Ce dernier demandait le remboursement de la totalité des sommes engagées pour l’hébergement d’urgence de personnes sans abri entre 2020 et 2023. Soit 125 457,74 euros, correspondant à l’aménagement de 55 places dans une salle municipale ouverte de décembre 2020 à juin 2021 et aux nuitées d’hôtel pour une vingtaine de personnes et familles en 2022 et 2023.
Le tribunal n’enjoint l’État à rembourser que 8 537,82 euros. En ne retenant que le « coût des nuitées pour un couple hébergé à l’hôtel en 2022, ainsi qu’une famille et deux personnes pour l’année 2023, déduction faite des frais liés à leur premier mois d’hébergement ». Le tribunal ne retient donc pas les dépenses engagées par le CCAS pour l’aménagement de la salle en 2020 et 2021. Les preuves versées ne suffisent pas, selon le tribunal, à établir qu’il a été « contraint de prendre en charge pour des durées significatives des personnes n’ayant pas ou plus obtenu de places d’hébergement dans les divers dispositifs gérés par les services de l’État ».
Une deuxième condamnation
Pour le maire de Bordeaux, il ne s’agit pas moins d’une « décision importante pour rappeler urgemment l'État à refonder le système de l'hébergement d'urgence, à le doter des moyens adaptés à l’accueil des personnes et notamment des familles avec enfants », estime Pierre Hurmic, qui insiste sur le fait que « les territoires sont, comme souvent, en première ligne pour garantir notre cohésion sociale ».

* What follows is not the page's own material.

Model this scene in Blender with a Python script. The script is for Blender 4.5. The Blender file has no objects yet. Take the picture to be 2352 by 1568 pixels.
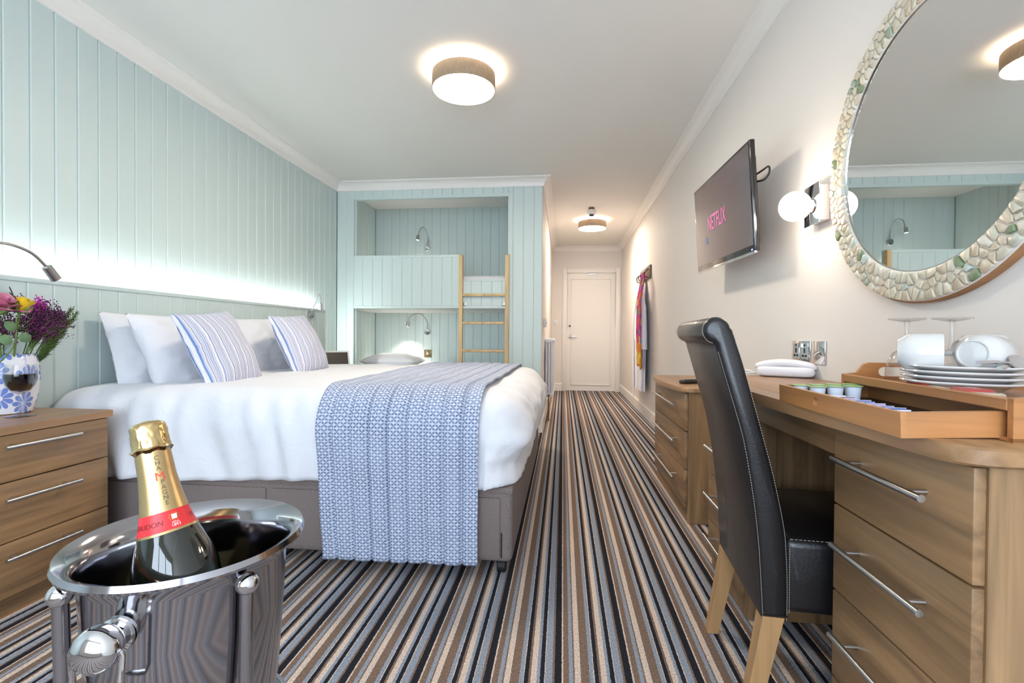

Selon la municipalité, en janvier dernier, 392 personnes étaient sans abri à Bordeaux, 245 vivaient dans des bidonvilles et 124 en squats.
Les tableaux diffusés quotidiennement par la préfecture de la Gironde sur le taux d’occupation des places d’hébergement d’urgence montrent, elles, que le dispositif est occupé à 100 %, voire plus.
Prochains jugements à venir
Bordeaux est la deuxième des cinq villes à obtenir un jugement favorable, après Grenoble, en mars dernier, à la suite de leur action engagée en octobre 2023 (lire Maire info du 9 octobre 2023). Trois autres recours – Lyon, Rennes et Strasbourg – sont toujours en cours d’instruction.
Suivez Maire info sur Twitter : @Maireinfo2
La Nouvelle-Calédonie confrontée à une crise budgétaire sans précédent
Accès aux services publics : des inégalités qui vont « au-delà des fractures territoriales »
Dans quel cas la commune doit-elle détruire son stock d'enveloppes de scrutin ?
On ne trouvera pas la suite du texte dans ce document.